### SUPPLIED INFORMATION
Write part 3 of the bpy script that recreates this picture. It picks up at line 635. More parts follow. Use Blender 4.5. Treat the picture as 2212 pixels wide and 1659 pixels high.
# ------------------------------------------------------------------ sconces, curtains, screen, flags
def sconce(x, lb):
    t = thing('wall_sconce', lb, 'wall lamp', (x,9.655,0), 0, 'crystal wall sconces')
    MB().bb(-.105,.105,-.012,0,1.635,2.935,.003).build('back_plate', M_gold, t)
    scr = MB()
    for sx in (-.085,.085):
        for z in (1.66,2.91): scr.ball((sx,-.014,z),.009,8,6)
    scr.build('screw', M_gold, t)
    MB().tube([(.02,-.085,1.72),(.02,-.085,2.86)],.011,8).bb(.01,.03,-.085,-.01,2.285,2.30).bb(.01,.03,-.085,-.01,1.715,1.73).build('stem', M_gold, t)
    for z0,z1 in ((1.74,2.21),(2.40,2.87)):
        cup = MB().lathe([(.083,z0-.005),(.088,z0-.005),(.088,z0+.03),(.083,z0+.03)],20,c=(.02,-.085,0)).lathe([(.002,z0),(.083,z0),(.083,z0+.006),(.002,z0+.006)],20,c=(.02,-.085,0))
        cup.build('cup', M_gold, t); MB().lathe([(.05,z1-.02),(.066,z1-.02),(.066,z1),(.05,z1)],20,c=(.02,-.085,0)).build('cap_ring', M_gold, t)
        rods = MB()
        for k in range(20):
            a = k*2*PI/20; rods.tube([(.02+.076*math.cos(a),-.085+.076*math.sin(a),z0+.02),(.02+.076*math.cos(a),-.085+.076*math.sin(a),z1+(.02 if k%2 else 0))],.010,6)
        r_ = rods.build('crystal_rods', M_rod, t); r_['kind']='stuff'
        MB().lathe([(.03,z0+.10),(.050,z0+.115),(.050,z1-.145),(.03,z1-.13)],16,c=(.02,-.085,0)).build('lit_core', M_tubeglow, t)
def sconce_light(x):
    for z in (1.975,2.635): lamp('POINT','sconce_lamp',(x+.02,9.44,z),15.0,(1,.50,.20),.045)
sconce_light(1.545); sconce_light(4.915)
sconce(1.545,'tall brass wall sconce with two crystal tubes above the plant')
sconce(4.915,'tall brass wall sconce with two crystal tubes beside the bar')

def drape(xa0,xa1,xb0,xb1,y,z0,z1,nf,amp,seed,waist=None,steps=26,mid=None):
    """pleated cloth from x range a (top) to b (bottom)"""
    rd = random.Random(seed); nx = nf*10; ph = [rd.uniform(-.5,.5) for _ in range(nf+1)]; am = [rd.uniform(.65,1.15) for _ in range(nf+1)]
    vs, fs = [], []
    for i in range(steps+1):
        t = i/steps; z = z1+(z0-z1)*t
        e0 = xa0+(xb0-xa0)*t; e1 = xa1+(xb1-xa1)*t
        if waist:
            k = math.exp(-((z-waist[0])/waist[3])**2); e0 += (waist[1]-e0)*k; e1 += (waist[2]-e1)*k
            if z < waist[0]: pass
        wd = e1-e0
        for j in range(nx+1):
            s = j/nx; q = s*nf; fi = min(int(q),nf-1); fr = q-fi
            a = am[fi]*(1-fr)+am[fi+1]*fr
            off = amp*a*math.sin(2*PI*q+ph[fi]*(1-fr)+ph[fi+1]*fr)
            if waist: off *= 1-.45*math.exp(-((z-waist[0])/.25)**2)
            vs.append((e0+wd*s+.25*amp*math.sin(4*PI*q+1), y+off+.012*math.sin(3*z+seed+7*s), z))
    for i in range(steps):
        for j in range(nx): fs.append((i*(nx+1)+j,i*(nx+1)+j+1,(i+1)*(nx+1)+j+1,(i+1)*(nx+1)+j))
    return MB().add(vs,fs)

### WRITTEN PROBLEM
Reproduce each line of the material above precisely.

### REPLY TO THE EXERCISE
Write part 3 of the bpy script that recreates this picture. It picks up at line 635. More parts follow. Use Blender 4.5. Treat the picture as 2212 pixels wide and 1659 pixels high.
# ------------------------------------------------------------------ sconces, curtains, screen, flags
def sconce(x, lb):
    t = thing('wall_sconce', lb, 'wall lamp', (x,9.655,0), 0, 'crystal wall sconces')
    MB().bb(-.105,.105,-.012,0,1.635,2.935,.003).build('back_plate', M_gold, t)
    scr = MB()
    for sx in (-.085,.085):
        for z in (1.66,2.91): scr.ball((sx,-.014,z),.009,8,6)
    scr.build('screw', M_gold, t)
    MB().tube([(.02,-.085,1.72),(.02,-.085,2.86)],.011,8).bb(.01,.03,-.085,-.01,2.285,2.30).bb(.01,.03,-.085,-.01,1.715,1.73).build('stem', M_gold, t)
    for z0,z1 in ((1.74,2.21),(2.40,2.87)):
        cup = MB().lathe([(.083,z0-.005),(.088,z0-.005),(.088,z0+.03),(.083,z0+.03)],20,c=(.02,-.085,0)).lathe([(.002,z0),(.083,z0),(.083,z0+.006),(.002,z0+.006)],20,c=(.02,-.085,0))
        cup.build('cup', M_gold, t); MB().lathe([(.05,z1-.02),(.066,z1-.02),(.066,z1),(.05,z1)],20,c=(.02,-.085,0)).build('cap_ring', M_gold, t)
        rods = MB()
        for k in range(20):
            a = k*2*PI/20; rods.tube([(.02+.076*math.cos(a),-.085+.076*math.sin(a),z0+.02),(.02+.076*math.cos(a),-.085+.076*math.sin(a),z1+(.02 if k%2 else 0))],.010,6)
        r_ = rods.build('crystal_rods', M_rod, t); r_['kind']='stuff'
        MB().lathe([(.03,z0+.10),(.050,z0+.115),(.050,z1-.145),(.03,z1-.13)],16,c=(.02,-.085,0)).build('lit_core', M_tubeglow, t)
def sconce_light(x):
    for z in (1.975,2.635): lamp('POINT','sconce_lamp',(x+.02,9.44,z),15.0,(1,.50,.20),.045)
sconce_light(1.545); sconce_light(4.915)
sconce(1.545,'tall brass wall sconce with two crystal tubes above the plant')
sconce(4.915,'tall brass wall sconce with two crystal tubes beside the bar')

def drape(xa0,xa1,xb0,xb1,y,z0,z1,nf,amp,seed,waist=None,steps=26,mid=None):
    """pleated cloth from x range a (top) to b (bottom)"""
    rd = random.Random(seed); nx = nf*10; ph = [rd.uniform(-.5,.5) for _ in range(nf+1)]; am = [rd.uniform(.65,1.15) for _ in range(nf+1)]
    vs, fs = [], []
    for i in range(steps+1):
        t = i/steps; z = z1+(z0-z1)*t
        e0 = xa0+(xb0-xa0)*t; e1 = xa1+(xb1-xa1)*t
        if waist:
            k = math.exp(-((z-waist[0])/waist[3])**2); e0 += (waist[1]-e0)*k; e1 += (waist[2]-e1)*k
            if z < waist[0]: pass
        wd = e1-e0
        for j in range(nx+1):
            s = j/nx; q = s*nf; fi = min(int(q),nf-1); fr = q-fi
            a = am[fi]*(1-fr)+am[fi+1]*fr
            off = amp*a*math.sin(2*PI*q+ph[fi]*(1-fr)+ph[fi+1]*fr)
            if waist: off *= 1-.45*math.exp(-((z-waist[0])/.25)**2)
            vs.append((e0+wd*s+.25*amp*math.sin(4*PI*q+1), y+off+.012*math.sin(3*z+seed+7*s), z))
    for i in range(steps):
        for j in range(nx): fs.append((i*(nx+1)+j,i*(nx+1)+j+1,(i+1)*(nx+1)+j+1,(i+1)*(nx+1)+j))
    return MB().add(vs,fs)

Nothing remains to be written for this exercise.